В целом, несмотря на очевидную историко-литературную и теоретическую ценность полученных ответов, опрос все-таки не достиг запланированных результатов, возможно, потому что в его зачине не значилось открыто понятие социального. Организаторами опроса предполагалось (по замыслу), что поставленный вопрос о работе с чужой речью (то есть прежде всего фактическими речевые практиками других людей) потребует от поэтов не только эстетической или технической, но и социальной рефлексии собственных поэтических установок. Спрашивающие исходили из тезиса, что если ты используешь фактическую речь другого человека в своих стихах, эмпирического другого или даже разного рода обобщенного другого, то в любом случае это не только художественный опыт, но и определенный социальный и даже политический опыт. Ведь чужая речь может быть разная и другой может быть разный, социально разный, так что поэт должен занять какую-то ценностную позицию в использовании чужой речи — позицию, которая не была бы только эстетической, по крайней мере в узком — автономном — смысле этого понятия. Но подавляющее большинство ответов как раз этого аспекта не содержало. А само понятие «чужой речи» трактуется поэтами здесь очень широко: от высказываний классиков или готовых типовых канцелярских текстов до некоего совокупного языкового шума эпохи, социально нейтральных и безличных языковых клише, витающих в воздухе, транслируемых различными медиа.

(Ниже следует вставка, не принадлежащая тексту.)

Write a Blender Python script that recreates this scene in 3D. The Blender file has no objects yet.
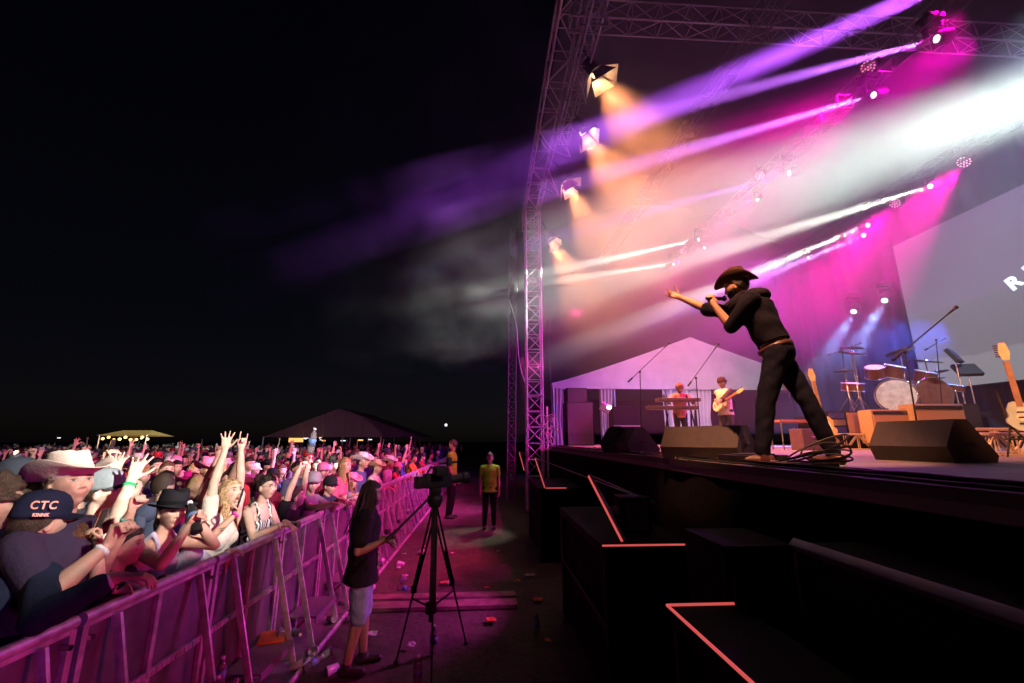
import bpy, bmesh, math, random
from mathutils import Vector, Matrix, Quaternion, noise
import numpy as np
R = math.radians
random.seed(7)
SC = bpy.context.scene
COL = SC.collection
# ---------------------------------------------------------------- camera
F, W, H = 430.0, 1024, 683
PITCH = math.atan(98.5 / F)
YAW = math.atan(26 * math.cos(PITCH) / F)
EYE = Vector((0, 0, 2.1))
cam = bpy.data.cameras.new('camera')
cam.sensor_width = 36.0; cam.lens = F / W * 36.0
cam.clip_start = 0.05; cam.clip_end = 2000
camo = bpy.data.objects.new('camera', cam); COL.objects.link(camo)
camo.location = EYE; camo.rotation_euler = (R(90) + PITCH, 0, -YAW)
SC.camera = camo
CM = camo.rotation_euler.to_matrix()

def ray(px, py):
    return (CM @ Vector(((px - W / 2) / F, -(py - H / 2) / F, -1))).normalized()
def onY(px, py, y):          # point seen at a pixel on the plane Y = y
    d = ray(px, py); return EYE + d * (y / d.y)
def onX(px, py, x):
    d = ray(px, py); return EYE + d * (x / d.x)
def onZ(px, py, z):
    d = ray(px, py); return EYE + d * ((z - EYE.z) / d.z)
def proj(p):
    q = CM.transposed() @ (Vector(p) - EYE)
    return (W / 2 + F * q.x / -q.z, H / 2 - F * q.y / -q.z)

# ---------------------------------------------------------------- world, exposure
wd = bpy.data.worlds.new('World'); SC.world = wd; wd.use_nodes = True
nt = wd.node_tree; nt.nodes.clear()
sky = nt.nodes.new('ShaderNodeTexSky'); sky.sky_type = 'NISHITA'; sky.sun_disc = False
sky.sun_elevation = R(30); sky.sun_rotation = R(200)
mx = nt.nodes.new('ShaderNodeMixRGB'); mx.blend_type = 'MULTIPLY'; mx.inputs[0].default_value = 1
mx.inputs[2].default_value = (0.62, 0.46, 0.62, 1)
bg = nt.nodes.new('ShaderNodeBackground'); bg.inputs[1].default_value = 0.0013
ou = nt.nodes.new('ShaderNodeOutputWorld')
nt.links.new(sky.outputs[0], mx.inputs[1]); nt.links.new(mx.outputs[0], bg.inputs[0]); nt.links.new(bg.outputs[0], ou.inputs[0])
SC.view_settings.view_transform = 'Standard'; SC.view_settings.look = 'None'
SC.view_settings.exposure = 0; SC.view_settings.gamma = 1
cy = SC.cycles
cy.use_denoising = True
try:
    cy.denoiser = 'OPENIMAGEDENOISE'; cy.denoising_input_passes = 'RGB_ALBEDO_NORMAL'
except Exception: pass
cy.max_bounces = 4; cy.diffuse_bounces = 2; cy.glossy_bounces = 2; cy.transmission_bounces = 4
cy.transparent_max_bounces = 12; cy.volume_bounces = 0
cy.volume_step_rate = 1.0; cy.volume_max_steps = 96
cy.caustics_reflective = False; cy.caustics_refractive = False
cy.sample_clamp_indirect = 4; cy.sample_clamp_direct = 0

def spot(name, loc, target, col, watts, deg, blend=0.3, size=0.06, vol=1.0):
    l = bpy.data.lights.new(name, 'SPOT'); l.color = col; l.energy = watts
    l.spot_size = R(deg); l.spot_blend = blend; l.shadow_soft_size = size
    try: l.cycles.max_bounces = 2
    except Exception: pass
    l.volume_factor = vol
    o = bpy.data.objects.new(name, l); COL.objects.link(o)
    o.location = loc
    o.rotation_euler = (Vector(target) - Vector(loc)).to_track_quat('-Z', 'Y').to_euler()
    return o
# weak moonlight
sl = bpy.data.lights.new('moon', 'SUN'); sl.energy = 0.004; sl.angle = R(0.5); sl.color = (.7, .8, 1)
so = bpy.data.objects.new('moon', sl); COL.objects.link(so); so.rotation_euler = (R(50), 0, R(20))

MAG = (1.0, 0.0, 0.45); PUR = (0.42, 0.12, 1.0); WHT = (0.93, 1.0, 0.86); WARM = (1.0, 0.50, 0.20); BLU = (0.35, 0.5, 1.0)
TRX = 8.2
# profile moving heads: (fixture pixel, truss X, pixel the beam crosses, its Y, colour, watts, cone deg)
BEAMS = [
 ((932, 40), 8.2, (600, 128), 7.0, (.55,.14,1), 190000, 3.8),
 ((870, 96), 8.2, (530, 195), 8.0, (.6,.2,1), 210000, 3.8),
 ((786, 174), 8.2, (545, 240), 11.0, (.40,.12,1), 110000, 3.4),
 ((697, 240), 8.2, (400, 305), 13.0, WHT, 150000, 3.8),
 ((672, 264), 8.2, (450, 296), 15.0, WHT, 150000, 3.8),
 ((928, 187), 12.1, (560, 300), 9.0, WHT, 150000, 3.8),
 ((866, 226), 12.1, (640, 320), 11.0, WHT, 150000, 3.8),
 ((862, 236), 12.1, (560, 360), 10.0, (.55,.3,1), 110000, 3.8),
]

# ---------------------------------------------------------------- helpers: tags, materials, mesh builder
def V(*a): return Vector(a if len(a) > 1 else a[0])

def tag(o, label=None, cat=None, group=None, kind=None):
    if label: o['label'] = label
    if cat: o['category'] = cat
    if group: o['group'] = group
    if kind: o['kind'] = kind
    return o

def thing(name, loc, label, cat, group=None, rz=0.0):
    o = bpy.data.objects.new(name, None); COL.objects.link(o)
    o.empty_display_size = .1
    o.location = loc; o.rotation_euler = (0, 0, rz)
    return tag(o, label, cat, group)

def copy_tree(o, parent=None):
    c = o.copy(); COL.objects.link(c); c.parent = parent
    for ch in o.children: copy_tree(ch, c)
    return c

MATS = {}
def mat(name, col, rough=.6, metal=0., var=.25, scale=12., bump=0., bscale=60., emit=None, estr=0., objcol=False, trans=0., spec=.5, attr=False, coords='Object', alpha=1.):
    if name in MATS: return MATS[name]
    m = bpy.data.materials.new(name); m.use_nodes = True; n = m.node_tree
    p = n.nodes['Principled BSDF']
    p.inputs['Roughness'].default_value = rough; p.inputs['Metallic'].default_value = metal
    p.inputs['Specular IOR Level'].default_value = spec
    p.inputs['Transmission Weight'].default_value = trans
    p.inputs['Alpha'].default_value = alpha
    tc = n.nodes.new('ShaderNodeTexCoord')
    nz = n.nodes.new('ShaderNodeTexNoise'); nz.inputs['Scale'].default_value = scale; nz.inputs['Detail'].default_value = 4
    n.links.new(tc.outputs[coords], nz.inputs['Vector'])
    mr = n.nodes.new('ShaderNodeMapRange')
    mr.inputs['From Min'].default_value = .3; mr.inputs['From Max'].default_value = .7
    mr.inputs['To Min'].default_value = 1 - var; mr.inputs['To Max'].default_value = 1 + var * .6
    n.links.new(nz.outputs['Fac'], mr.inputs['Value'])
    mul = n.nodes.new('ShaderNodeMixRGB'); mul.blend_type = 'MULTIPLY'; mul.inputs[0].default_value = 1
    if objcol:
        oi = n.nodes.new('ShaderNodeObjectInfo'); src = oi.outputs['Color']
    else:
        rgb = n.nodes.new('ShaderNodeRGB'); rgb.outputs[0].default_value = (*col, 1); src = rgb.outputs[0]
    if attr:
        at = n.nodes.new('ShaderNodeAttribute'); at.attribute_name = 'tint'
        mx = n.nodes.new('ShaderNodeMixRGB'); n.links.new(at.outputs['Alpha'], mx.inputs[0])
        n.links.new(src, mx.inputs[1]); n.links.new(at.outputs['Color'], mx.inputs[2]); src = mx.outputs[0]
    n.links.new(src, mul.inputs[1]); n.links.new(mr.outputs[0], mul.inputs[2])
    n.links.new(mul.outputs[0], p.inputs['Base Color'])
    if bump:
        b = n.nodes.new('ShaderNodeBump'); b.inputs['Strength'].default_value = bump; b.inputs['Distance'].default_value = .01
        n2 = n.nodes.new('ShaderNodeTexNoise'); n2.inputs['Scale'].default_value = bscale; n2.inputs['Detail'].default_value = 5
        n.links.new(tc.outputs[coords], n2.inputs['Vector']); n.links.new(n2.outputs['Fac'], b.inputs['Height'])
        n.links.new(b.outputs[0], p.inputs['Normal'])
    if emit:
        p.inputs['Emission Color'].default_value = (*emit, 1); p.inputs['Emission Strength'].default_value = estr
    MATS[name] = m
    return m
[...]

Исключением можно считать, во-первых, высказывание Литвак: «Для таких локальных задач мне интересен только чуждый мне стиль речи. Если я использую речь людей моего круга, то она так же чужда мне, как и любая другая. Я бы никогда не стала говорить так, как говорит кто-нибудь из них» [URL: http://www.cirkolimp-tv.ru/articles/421/chuzhaya-rech-v-avtorskikh-poeticheskikh-praktikakh]. В этом признании содержится личный этический императив поэтического освоения действительно чужой речи, то есть чужой не только в формальном перформативном смысле, но и в содержательном, социальном. Во-вторых, так же принципиальны концептуальные рассуждения Павла Арсеньева, который написал в своем ответе на анкету и про политику делегирования голоса, и о том, что сам выбор того или иного типа чужого слова — это выбор политический.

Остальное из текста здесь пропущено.